§ **Requirements**: Without copying any pictures, restate exactly the lines from the start of the records through the line containing "bg.inputs['Strength'].default_value = SKY".

3D scene scripts:
------------

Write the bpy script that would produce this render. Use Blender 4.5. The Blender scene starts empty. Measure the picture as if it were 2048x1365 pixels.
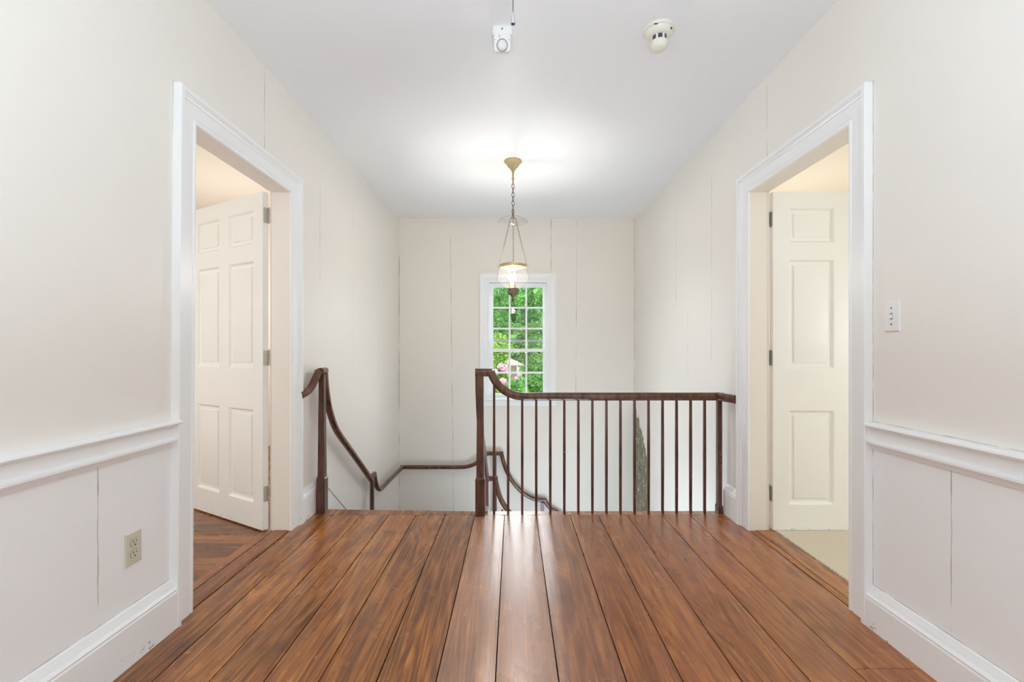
import bpy, bmesh, math, random
from mathutils import Vector
C = bpy.context.scene
COL = C.collection
R = random.Random(7)
PI = math.pi

# ------------------------------------------------------------------ camera
F = 930.0                       # focal length in pixels of the 2048 wide frame
EYE = 1.085
cd = bpy.data.cameras.new('camera'); cam = bpy.data.objects.new('camera', cd); COL.objects.link(cam)
cd.sensor_fit = 'HORIZONTAL'; cd.sensor_width = 36.0; cd.lens = F/2048*36.0
cd.shift_x = -3.0/2048; cd.shift_y = 15.5/2048
cd.clip_start = 0.02; cd.clip_end = 400
cam.location = (0, 0, EYE); cam.rotation_euler = (PI/2, 0, 0)
C.camera = cam
# ------------------------------------------------------------------ world, sun, exposure
SKY = 7.0
w = bpy.data.worlds.new('sky'); C.world = w; w.use_nodes = True
nt = w.node_tree; bg = nt.nodes['Background']
tc = nt.nodes.new('ShaderNodeTexCoord'); sx = nt.nodes.new('ShaderNodeSeparateXYZ'); rp = nt.nodes.new('ShaderNodeValToRGB')
nt.links.new(tc.outputs['Generated'], sx.inputs[0]); nt.links.new(sx.outputs['Z'], rp.inputs[0]); nt.links.new(rp.outputs[0], bg.inputs[0])
rp.color_ramp.elements[0].position = 0.48; rp.color_ramp.elements[0].color = (.92, .96, 1, 1)
rp.color_ramp.elements[1].position = 0.9; rp.color_ramp.elements[1].color = (.26, .36, .50, 1)
bg.inputs['Strength'].default_value = SKY

def light(kind, name, loc, energy, color=(1, 1, 1), rot=(0, 0, 0), **kw):
    d = bpy.data.lights.new(name, kind); d.energy = energy; d.color = color
    for k, v in kw.items(): setattr(d, k, v)
    o = bpy.data.objects.new(name, d); o.location = loc; o.rotation_euler = rot; COL.objects.link(o)
    return o
sun = light('SUN', 'sun', (0, -10, 30), 4.5, (1, .95, .85), (math.radians(38), 0, math.radians(-18)), angle=.01)
# added fill panels at both side walls behind the camera, without windows
for sg in (-1, 1):
    light('AREA', 'rear_side_fill', (1.33*sg, -.95, .65), 18, (.74, .88, 1), (PI/2, 0, sg*PI/2), shape='RECTANGLE', size=1.4, size_y=1.7)
# added fill bounced off the ceiling behind the camera, no lamp stands there
light('AREA', 'rear_bounce_fill', (0.05, -.35, 1.0), 41, (.70, .87, 1), (PI, 0, 0), shape='DISK', size=.7)
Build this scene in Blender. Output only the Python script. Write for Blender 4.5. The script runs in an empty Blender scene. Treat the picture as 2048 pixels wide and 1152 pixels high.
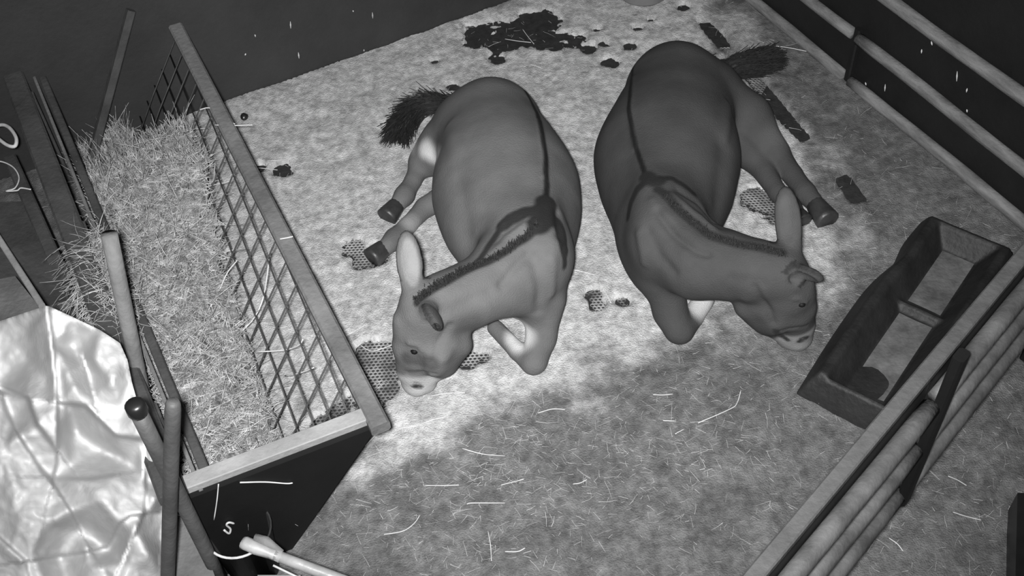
import bpy, math, random
import numpy as np
from mathutils import Matrix, Vector

# ------------------------------------------------------------------ camera
IW, IH, FPX = 2048, 1152, 2200.0
NADIR = (1150.0, 2600.0)          # where plumb lines of the barn meet in the picture
CAM_H = 3.2
_c = np.array([IW / 2, IH / 2])
_n = np.array([NADIR[0] - _c[0], NADIR[1] - _c[1], FPX]); _n /= np.linalg.norm(_n)
_up = -_n
_Y = np.array([0, 0, 1.0]) - _up * _up[2]; _Y /= np.linalg.norm(_Y)
_X = np.cross(_Y, _up)
RW = np.array([_X, _Y, _up])
CAMP = np.array([0, 0, CAM_H])

def at(x, y, z=0.0):
    """world point at height z seen at photograph pixel (x, y)"""
    d = RW @ np.array([x - _c[0], y - _c[1], FPX])
    return CAMP + d * ((z - CAM_H) / d[2])

def on_plane(x, y, p, n):
    d = RW @ np.array([x - _c[0], y - _c[1], FPX])
    return CAMP + d * (((np.array(p) - CAMP) @ n) / (d @ n))

def to_px(P):
    q = (np.asarray(P) - CAMP) @ RW
    return _c + FPX * q[:, :2] / q[:, 2:3], q[:, 2]

scene = bpy.context.scene
col = scene.collection
camd = bpy.data.cameras.new('camera'); cam = bpy.data.objects.new('camera', camd); col.objects.link(cam)
camd.sensor_width = 36.0; camd.lens = FPX / IW * 36.0; camd.clip_start = 0.02
m = Matrix.Identity(4)
for i in range(3):
    m[i][0] = RW[i, 0]; m[i][1] = -RW[i, 1]; m[i][2] = -RW[i, 2]; m[i][3] = CAMP[i]
cam.matrix_world = m
scene.camera = cam

# ------------------------------------------------------------------ world, infrared lamp, exposure
world = bpy.data.worlds.new('night_barn'); scene.world = world; world.use_nodes = True
world.node_tree.nodes['Background'].inputs[0].default_value = (0.5, 0.5, 0.5, 1)
world.node_tree.nodes['Background'].inputs[1].default_value = 0.07
ld = bpy.data.lights.new('infrared_lamp', 'SPOT'); lo = bpy.data.objects.new('infrared_lamp', ld); col.objects.link(lo)
lo.location = (-0.06, -0.04, CAM_H + 0.08)
_tgt = Vector(at(1030, 300, 0.1)); lo.rotation_euler = (_tgt - lo.location).to_track_quat('-Z', 'Y').to_euler()
ld.energy = 1830; ld.spot_size = math.radians(82); ld.spot_blend = 1.0; ld.shadow_soft_size = 0.05
scene.view_settings.view_transform = 'Standard'; scene.view_settings.look = 'None'
scene.view_settings.exposure = 0.0; scene.view_settings.gamma = 1.0; scene.view_settings.use_curve_mapping = False

# ------------------------------------------------------------------ helpers
rng = np.random.default_rng(7)
random.seed(7)

def s2l(v):
    v = v / 255.0
    return v / 12.92 if v <= 0.04045 else ((v + 0.055) / 1.055) ** 2.4

def mat(name, g, g2=None, scale=6.0, rough=0.8, bump=0.0, bscale=60.0, stretch=None, spec=0.3, attr=None, detail=5.0, metal=0.0):
    """grey procedural material: two tones mixed by noise, fine bump; attr = colour attribute used as tone"""
    M = bpy.data.materials.new(name); M.use_nodes = True
    nt = M.node_tree; N = nt.nodes; L = nt.links
    b = N['Principled BSDF']; b.inputs['Roughness'].default_value = rough
    b.inputs['Specular IOR Level'].default_value = spec; b.inputs['Metallic'].default_value = metal
    tc = N.new('ShaderNodeTexCoord'); mp = N.new('ShaderNodeMapping')
    L.new(tc.outputs['Object'], mp.inputs['Vector'])
    if stretch: mp.inputs['Scale'].default_value = stretch
    no = N.new('ShaderNodeTexNoise'); no.inputs['Scale'].default_value = scale; no.inputs['Detail'].default_value = detail
    no.inputs['Roughness'].default_value = 0.62
    L.new(mp.outputs[0], no.inputs['Vector'])
    rp = N.new('ShaderNodeValToRGB')
    rp.color_ramp.elements[0].position = 0.32; rp.color_ramp.elements[1].position = 0.68
    g2 = g if g2 is None else g2
    rp.color_ramp.elements[0].color = (g, g, g, 1); rp.color_ramp.elements[1].color = (g2, g2, g2, 1)
    L.new(no.outputs['Fac'], rp.inputs['Fac'])
    out = rp.outputs['Color']
    if attr:
        at_ = N.new('ShaderNodeAttribute'); at_.attribute_name = attr
        mx = N.new('ShaderNodeMix'); mx.data_type = 'RGBA'; mx.blend_type = 'MULTIPLY'; mx.inputs[0].default_value = 1.0
        L.new(at_.outputs['Color'], mx.inputs[6]); L.new(out, mx.inputs[7]); out = mx.outputs[2]
    L.new(out, b.inputs['Base Color'])
    if bump:
        n2 = N.new('ShaderNodeTexNoise'); n2.inputs['Scale'].default_value = bscale; n2.inputs['Detail'].default_value = 4
        L.new(mp.outputs[0], n2.inputs['Vector'])
        bp = N.new('ShaderNodeBump'); bp.inputs['Strength'].default_value = bump; bp.inputs['Distance'].default_value = 0.01
        L.new(n2.outputs['Fac'], bp.inputs['Height']); L.new(bp.outputs['Normal'], b.inputs['Normal'])
    return M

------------

§ **Result**:
Write the bpy script that would produce this render. Use Blender 4.5. The Blender scene starts empty. Measure the picture as if it were 2048x1365 pixels.
import bpy, bmesh, math, random
from mathutils import Vector
C = bpy.context.scene
COL = C.collection
R = random.Random(7)
PI = math.pi

# ------------------------------------------------------------------ camera
F = 930.0                       # focal length in pixels of the 2048 wide frame
EYE = 1.085
cd = bpy.data.cameras.new('camera'); cam = bpy.data.objects.new('camera', cd); COL.objects.link(cam)
cd.sensor_fit = 'HORIZONTAL'; cd.sensor_width = 36.0; cd.lens = F/2048*36.0
cd.shift_x = -3.0/2048; cd.shift_y = 15.5/2048
cd.clip_start = 0.02; cd.clip_end = 400
cam.location = (0, 0, EYE); cam.rotation_euler = (PI/2, 0, 0)
C.camera = cam
# ------------------------------------------------------------------ world, sun, exposure
SKY = 7.0
w = bpy.data.worlds.new('sky'); C.world = w; w.use_nodes = True
nt = w.node_tree; bg = nt.nodes['Background']
tc = nt.nodes.new('ShaderNodeTexCoord'); sx = nt.nodes.new('ShaderNodeSeparateXYZ'); rp = nt.nodes.new('ShaderNodeValToRGB')
nt.links.new(tc.outputs['Generated'], sx.inputs[0]); nt.links.new(sx.outputs['Z'], rp.inputs[0]); nt.links.new(rp.outputs[0], bg.inputs[0])
rp.color_ramp.elements[0].position = 0.48; rp.color_ramp.elements[0].color = (.92, .96, 1, 1)
rp.color_ramp.elements[1].position = 0.9; rp.color_ramp.elements[1].color = (.26, .36, .50, 1)
bg.inputs['Strength'].default_value = SKY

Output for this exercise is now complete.